YOUR GOAL: Go through the material and write it all out exactly, minus the pictures.

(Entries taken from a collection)
/---
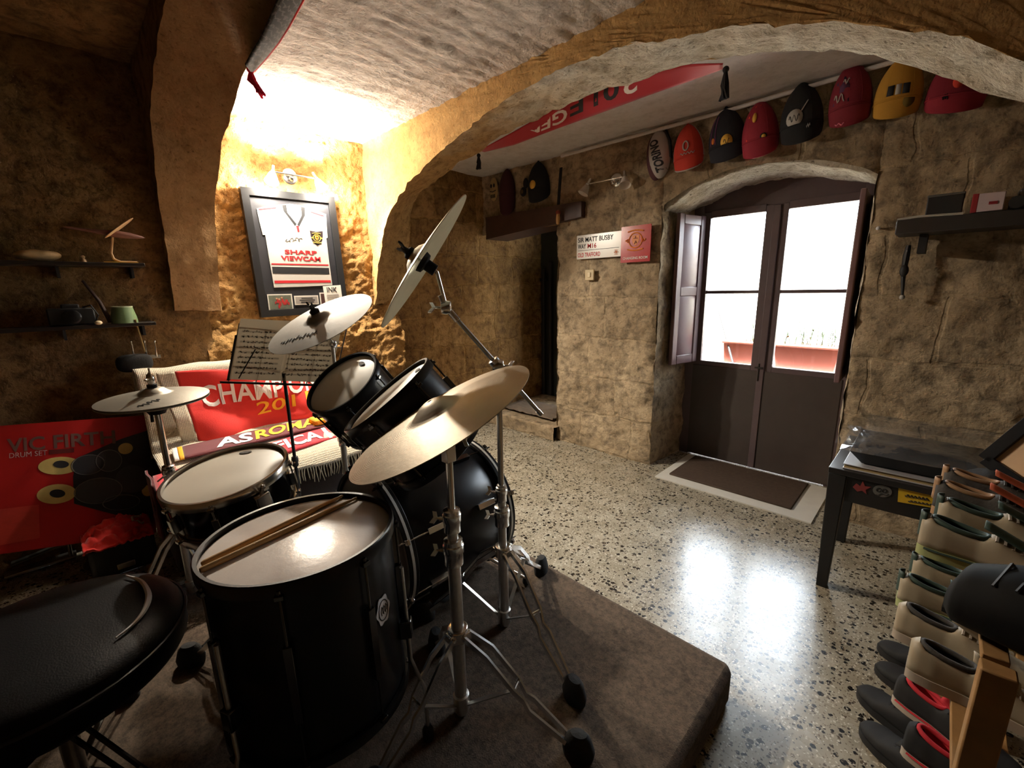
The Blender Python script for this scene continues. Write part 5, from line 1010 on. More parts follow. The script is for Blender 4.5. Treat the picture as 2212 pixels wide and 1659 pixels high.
# caps
def cap(label,cx,zj,crown,brim,w=.092,h=.165,bl=.115,rot=0,yaw=0,dep=.085,button=True,y=3.068):
    """cap hung on the wall, front to the room, peak down"""
    F=Matrix.Translation((cx,y,zj))@Matrix.Rotation(rot,4,'Y')@Matrix.Rotation(yaw,4,'Z')@Matrix(((1,0,0,0),(0,-1,0,0),(0,0,1,0),(0,0,0,1)))
    t=thing('baseball_cap',label,'cap',(cx,y,zj-bl),'caps hung on the door wall')
    def cr(u,v,o=0):
        a=PI*u; e=-.10+(.5*PI+.10)*v; r=math.cos(e)**1.35 if math.cos(e)>0 else 0; return F@V((-(w+o)*math.cos(a)*r,(dep+o)*max(.02,math.sin(a))**.8*r+.002,max(-.02,.035*math.sin(a)*0+(h+o)*math.sin(e))))
    m=MB(); m.grid(cr,28,16); c=m.build('crown',crown,t,solid=.004,angle=180)
    def br(u,v,o=0):
        s_=-1+2*u; q=math.sqrt(max(0,1-s_*s_)); rr=1-.05*v; return F@V((s_*w*(1.0-.06*v*v),(dep*.93*q**.8)*(1-.35*v)+.028*v*q+.004+o,-.006-bl*v*(.5+.5*q**.8)))
    m=MB(); m.grid(br,28,10); b=m.build('peak',brim,t,solid=.005,angle=180)
    m=MB(); m.tube([cr(k/20,0,.002) for k in range(21)],.003,5); m.build('seam',brim,c)
    m=MB()
    for a in(.32,.5,.68): m.tube([cr(a,.04+.9*k/10,.0015) for k in range(11)],.0014,4)
    m.build('panel_seam',crown,c)
    if button: m=MB(); m.ball(cr(.5,1.0),.009); m.build('button',brim,c)
    return t,c,b,cr,br
def patch(c,cr,u0,v0,w,h,mt,name='emblem',o=.004,n=18,shape=None):
    pts=shape or [(math.cos(2*PI*k/n),math.sin(2*PI*k/n)) for k in range(n)]
    a=[cr(u0+x*w,v0+y*h,o) for x,y in pts]; ctr=cr(u0,v0,o+.001); m=MB(); m.add(a+[ctr],[(i,(i+1)%len(a),len(a)) for i in range(len(a))]); return m.build(name,mt,c,solid=.0012,angle=180)
def squig(c,fn,u0,u1,v0,a,mt,r=.0022,n=24,f=1.1,name='cap_lettering'):
    m=MB(); m.tube([fn(u0+(u1-u0)*k/n,v0+a*math.sin(k*f),.004) for k in range(n+1)],r,5); m.build(name,mt,c)
C_navy=mat('navy cotton',srgb(24,24,34),.85,bmp=.3,bs=250); C_org=mat('orange red cotton',srgb(196,56,40),.8,bmp=.3,bs=250); C_red=mat('raspberry red cotton',srgb(146,28,48),.8,bmp=.3,bs=250); C_crim=mat('crimson cotton',srgb(122,22,40),.8,bmp=.3,bs=250); C_yel=mat('mustard yellow cotton',srgb(186,138,46),.85,bmp=.3,bs=250); C_drk=mat('dark maroon cotton',srgb(66,24,30),.85); C_wh=mat('off white cotton',srgb(180,172,168),.85,bmp=.2,bs=250); C_blk=mat('black cotton',srgb(20,19,22),.85,bmp=.3,bs=250)
M_grw=mat('pale grey print',srgb(180,176,170),.7); M_scar=mat('bright scarlet panel',srgb(238,74,52),.8)
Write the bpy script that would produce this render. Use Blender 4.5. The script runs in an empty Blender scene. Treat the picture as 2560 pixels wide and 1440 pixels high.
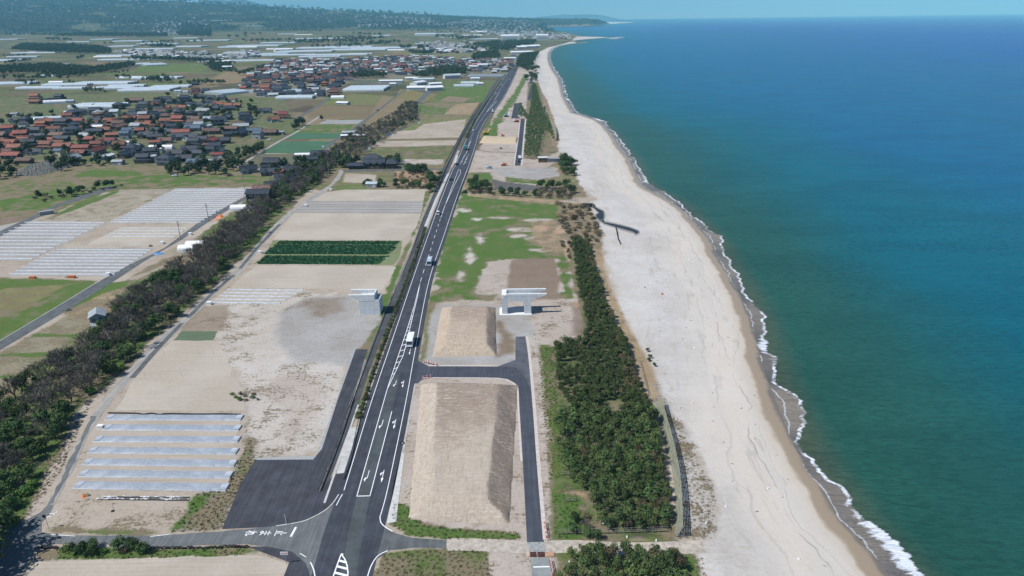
\---
RESULT FOR THIS TASK:
The Blender Python script for this scene continues. Write part 5, from line 1010 on. More parts follow. The script is for Blender 4.5. Treat the picture as 2212 pixels wide and 1659 pixels high.
# caps
def cap(label,cx,zj,crown,brim,w=.092,h=.165,bl=.115,rot=0,yaw=0,dep=.085,button=True,y=3.068):
    """cap hung on the wall, front to the room, peak down"""
    F=Matrix.Translation((cx,y,zj))@Matrix.Rotation(rot,4,'Y')@Matrix.Rotation(yaw,4,'Z')@Matrix(((1,0,0,0),(0,-1,0,0),(0,0,1,0),(0,0,0,1)))
    t=thing('baseball_cap',label,'cap',(cx,y,zj-bl),'caps hung on the door wall')
    def cr(u,v,o=0):
        a=PI*u; e=-.10+(.5*PI+.10)*v; r=math.cos(e)**1.35 if math.cos(e)>0 else 0; return F@V((-(w+o)*math.cos(a)*r,(dep+o)*max(.02,math.sin(a))**.8*r+.002,max(-.02,.035*math.sin(a)*0+(h+o)*math.sin(e))))
    m=MB(); m.grid(cr,28,16); c=m.build('crown',crown,t,solid=.004,angle=180)
    def br(u,v,o=0):
        s_=-1+2*u; q=math.sqrt(max(0,1-s_*s_)); rr=1-.05*v; return F@V((s_*w*(1.0-.06*v*v),(dep*.93*q**.8)*(1-.35*v)+.028*v*q+.004+o,-.006-bl*v*(.5+.5*q**.8)))
    m=MB(); m.grid(br,28,10); b=m.build('peak',brim,t,solid=.005,angle=180)
    m=MB(); m.tube([cr(k/20,0,.002) for k in range(21)],.003,5); m.build('seam',brim,c)
    m=MB()
    for a in(.32,.5,.68): m.tube([cr(a,.04+.9*k/10,.0015) for k in range(11)],.0014,4)
    m.build('panel_seam',crown,c)
    if button: m=MB(); m.ball(cr(.5,1.0),.009); m.build('button',brim,c)
    return t,c,b,cr,br
def patch(c,cr,u0,v0,w,h,mt,name='emblem',o=.004,n=18,shape=None):
    pts=shape or [(math.cos(2*PI*k/n),math.sin(2*PI*k/n)) for k in range(n)]
    a=[cr(u0+x*w,v0+y*h,o) for x,y in pts]; ctr=cr(u0,v0,o+.001); m=MB(); m.add(a+[ctr],[(i,(i+1)%len(a),len(a)) for i in range(len(a))]); return m.build(name,mt,c,solid=.0012,angle=180)
def squig(c,fn,u0,u1,v0,a,mt,r=.0022,n=24,f=1.1,name='cap_lettering'):
    m=MB(); m.tube([fn(u0+(u1-u0)*k/n,v0+a*math.sin(k*f),.004) for k in range(n+1)],r,5); m.build(name,mt,c)
C_navy=mat('navy cotton',srgb(24,24,34),.85,bmp=.3,bs=250); C_org=mat('orange red cotton',srgb(196,56,40),.8,bmp=.3,bs=250); C_red=mat('raspberry red cotton',srgb(146,28,48),.8,bmp=.3,bs=250); C_crim=mat('crimson cotton',srgb(122,22,40),.8,bmp=.3,bs=250); C_yel=mat('mustard yellow cotton',srgb(186,138,46),.85,bmp=.3,bs=250); C_drk=mat('dark maroon cotton',srgb(66,24,30),.85); C_wh=mat('off white cotton',srgb(180,172,168),.85,bmp=.2,bs=250); C_blk=mat('black cotton',srgb(20,19,22),.85,bmp=.3,bs=250)
M_grw=mat('pale grey print',srgb(180,176,170),.7); M_scar=mat('bright scarlet panel',srgb(238,74,52),.8)
Write the bpy script that would produce this render. Use Blender 4.5. The script runs in an empty Blender scene. Treat the picture as 2560 pixels wide and 1440 pixels high.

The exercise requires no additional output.